Y Dios me dio caracoles, no buen samaritano a la vista, sólo caracoles bebé.
Me caí sobre mi rodilla izquierda hace un par de días. La palma de mis manos está intacta, mis leotardos intactos, la piel de mi rodilla desapareció… Desde entonces cojeo. No me gusta quedarme sentada mientras doy una clase, pero ayer no tuve opción. Después de la clase decidí parar a buscar vendas y comida, ¡lo que no sabía es que el transporte público estaba en huelga! Tuve que caminar 1,5 km cuesta arriba desde la estación de tren hasta mi casa. Esperaba que si un conductor me veía cojeando, se ofreciera a llevarme (pero mamá me dijo que subiera al auto con desconocidos…), un buen samaritano. Pero no sucedió, como en julio, cuando nadie apareció. Intento estar ahí para mi gente, pero aparentemente nadie está ahí para mí. Otra vez sola. Nuevamente me quedé caminando lentamente, teniendo mucho tiempo para admirar como luce el otoño en los jardines de las casas del camino. Entonces vi al pequeño ejército de pequeños caracoles. Una vez que ves uno encuentras el resto. Todo el camino hacia arriba, moviéndose lentamente… como yo. Estuve tentada de hacer mi propia fiesta de la autocompasión, pero estos pequeños me recordaron que la lentitud no es mala, es natural y necesaria.
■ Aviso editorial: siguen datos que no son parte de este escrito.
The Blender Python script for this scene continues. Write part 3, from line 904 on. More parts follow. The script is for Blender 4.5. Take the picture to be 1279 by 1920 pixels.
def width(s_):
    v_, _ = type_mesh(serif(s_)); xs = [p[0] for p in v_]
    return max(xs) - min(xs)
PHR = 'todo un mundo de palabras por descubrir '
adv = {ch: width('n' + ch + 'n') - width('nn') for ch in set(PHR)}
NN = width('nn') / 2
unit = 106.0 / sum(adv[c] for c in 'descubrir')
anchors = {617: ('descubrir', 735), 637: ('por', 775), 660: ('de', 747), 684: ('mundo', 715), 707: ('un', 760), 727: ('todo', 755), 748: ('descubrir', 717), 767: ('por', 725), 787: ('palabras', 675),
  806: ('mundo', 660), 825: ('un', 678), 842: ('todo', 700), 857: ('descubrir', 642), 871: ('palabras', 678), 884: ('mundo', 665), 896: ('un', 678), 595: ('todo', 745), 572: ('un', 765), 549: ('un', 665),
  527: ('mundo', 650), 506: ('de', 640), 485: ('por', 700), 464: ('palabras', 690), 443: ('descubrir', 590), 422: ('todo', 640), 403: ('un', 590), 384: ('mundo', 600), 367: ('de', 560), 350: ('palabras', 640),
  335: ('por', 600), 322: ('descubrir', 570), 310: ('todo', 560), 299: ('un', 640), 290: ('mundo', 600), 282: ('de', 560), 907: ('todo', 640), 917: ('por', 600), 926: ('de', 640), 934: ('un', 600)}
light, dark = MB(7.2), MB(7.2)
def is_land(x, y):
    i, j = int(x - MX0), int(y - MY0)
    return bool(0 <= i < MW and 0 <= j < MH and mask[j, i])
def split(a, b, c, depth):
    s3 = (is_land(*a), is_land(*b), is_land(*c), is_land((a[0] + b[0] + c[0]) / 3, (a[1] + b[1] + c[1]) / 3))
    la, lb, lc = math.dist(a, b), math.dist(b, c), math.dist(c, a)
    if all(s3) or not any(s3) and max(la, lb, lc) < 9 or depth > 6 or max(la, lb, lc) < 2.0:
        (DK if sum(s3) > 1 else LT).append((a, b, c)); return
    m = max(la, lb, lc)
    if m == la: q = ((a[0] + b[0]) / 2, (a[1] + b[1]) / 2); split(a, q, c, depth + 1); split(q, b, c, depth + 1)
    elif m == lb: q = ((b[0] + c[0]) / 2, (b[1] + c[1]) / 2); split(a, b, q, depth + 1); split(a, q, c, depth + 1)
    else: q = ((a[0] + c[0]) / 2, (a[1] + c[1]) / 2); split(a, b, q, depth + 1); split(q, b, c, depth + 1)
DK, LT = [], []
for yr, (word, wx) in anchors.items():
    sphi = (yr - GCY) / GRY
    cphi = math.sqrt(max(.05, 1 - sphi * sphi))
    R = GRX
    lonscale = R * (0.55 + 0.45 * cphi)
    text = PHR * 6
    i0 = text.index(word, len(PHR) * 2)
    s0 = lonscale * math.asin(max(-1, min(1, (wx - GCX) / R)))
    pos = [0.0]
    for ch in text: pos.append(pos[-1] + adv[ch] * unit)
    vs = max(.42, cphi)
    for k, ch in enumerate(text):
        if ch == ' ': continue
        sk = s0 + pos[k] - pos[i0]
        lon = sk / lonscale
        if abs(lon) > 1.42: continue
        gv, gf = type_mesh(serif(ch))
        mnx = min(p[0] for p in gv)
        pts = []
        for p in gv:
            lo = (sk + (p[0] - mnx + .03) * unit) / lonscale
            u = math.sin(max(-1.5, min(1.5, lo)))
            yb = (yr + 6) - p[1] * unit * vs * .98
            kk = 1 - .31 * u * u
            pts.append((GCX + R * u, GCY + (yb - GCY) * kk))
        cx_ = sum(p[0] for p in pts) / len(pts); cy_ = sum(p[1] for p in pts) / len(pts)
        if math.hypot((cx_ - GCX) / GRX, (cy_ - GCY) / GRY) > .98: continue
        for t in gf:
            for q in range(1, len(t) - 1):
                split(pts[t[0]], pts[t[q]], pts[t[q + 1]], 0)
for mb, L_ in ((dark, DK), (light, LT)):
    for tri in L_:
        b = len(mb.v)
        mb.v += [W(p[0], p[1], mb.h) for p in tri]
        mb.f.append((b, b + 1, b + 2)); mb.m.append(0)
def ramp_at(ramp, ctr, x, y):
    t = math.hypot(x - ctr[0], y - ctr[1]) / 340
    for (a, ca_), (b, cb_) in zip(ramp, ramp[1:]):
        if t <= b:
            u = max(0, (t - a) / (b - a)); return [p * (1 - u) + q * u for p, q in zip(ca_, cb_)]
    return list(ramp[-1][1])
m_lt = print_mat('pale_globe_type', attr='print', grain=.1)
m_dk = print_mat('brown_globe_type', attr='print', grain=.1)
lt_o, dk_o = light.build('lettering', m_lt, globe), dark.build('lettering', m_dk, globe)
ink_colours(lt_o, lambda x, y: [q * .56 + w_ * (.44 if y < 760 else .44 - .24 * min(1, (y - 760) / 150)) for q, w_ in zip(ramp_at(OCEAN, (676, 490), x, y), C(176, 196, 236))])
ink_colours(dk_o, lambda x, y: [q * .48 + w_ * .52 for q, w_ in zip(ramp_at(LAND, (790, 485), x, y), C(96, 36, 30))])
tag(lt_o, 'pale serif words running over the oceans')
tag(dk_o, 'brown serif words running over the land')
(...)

Tuve tiempo para pensar que le pido a Dios que mande personas cuando necesito ayuda. Una especie de secretario galáctico que me contacta y hace pasar a las personas que necesito cuando las necesito… en lugar de ser ese amigo que te dice: no tengo auto pero voy a caminar contigo, y si tienes que parar a descansar, hacemos una pausa. No tengo prisa. El Dios que camina conmigo, y con los caracoles.